Easiest to follow is the new couple’s story. The Husbandman (Jacob Larsen) is the third of the figures to walk on, after Preacher and Pioneering Woman take slow, measured steps to assume their place onstage. When he enters, he first goes up to the wall and touches it softly, gravely, then turns and begins to walk to the rail fence. He senses the Bride (Anne Souder) behind him and turns: a beautiful moment as they face each other. There is a parting, a wedding, another parting; at dance’s end, they are on the porch, she seated, he behind her, as the others leave. Throughout, the two dancers maintain a connection with each other.
As with the other dances, the solo of the Pioneer Woman (Leslie Andrea Williams) is full of what we have learned to recognize as Graham’s distinctive contractions and gestures. Though her name makes the Pioneer Woman’s role clear, I have trouble understanding her place in the narrative. The authoritative start of Williams’s solo was clear, however: one bent leg lifts slowly to the side, where a contraction holds it in weighty stillness.
The movements of the Preacher (Alessio Crognale-Roberts) are different still, now cannonball jumps with no apparent preparation, now steps punctuated by sudden, fierce freezes. One could see how Merce Cunningham was the original dancer. The fire-and-brimstone solo shows why the Preacher is named “Revivalist” in some programs. Frenzy was the strongest part of Crognale-Roberts’s performance.
This aloof figure’s four Followers (So Young An, Meagan King, Devin Loh, Marzia Memoli) move with quick, lively steps that alternate with a squatting and scuttering whose mechanisms are hidden under their long skirts. The rapidity is well done, but the grounded heaviness required even in skimming motions was harder to achieve. All the while, their hands flutter and frame their faces, fetchingly bonneted; even when they hold their hands in stylized prayer position, the elbows flicker in and out. They lie down, roll around, and raise their hands up to the Preacher to receive his hat, so he can dance. “Groupies,” Janet Eilber suggested. Or perhaps a kind of revivalist ecstasy?

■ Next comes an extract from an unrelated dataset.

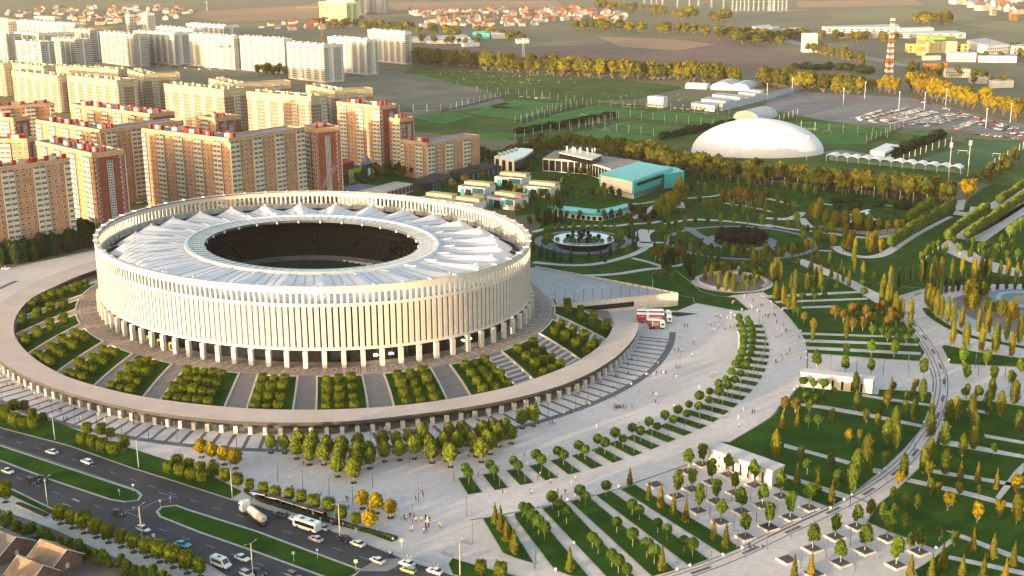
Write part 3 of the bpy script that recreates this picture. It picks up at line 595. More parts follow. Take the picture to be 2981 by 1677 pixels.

In the world Graham depicts, prayer is dominant and, given the period, perhaps evangelical. It seems significant that the Followers have the first dance and that they introduce the hands in prayer that all the dancers use in their solos, albeit without the fluttering. The new couple kneel in prayer at one point in the Preacher’s solo; later, a solemn procession appears to be religious. This aspect of what Graham captures for her Americana is perhaps the least generalizable feature.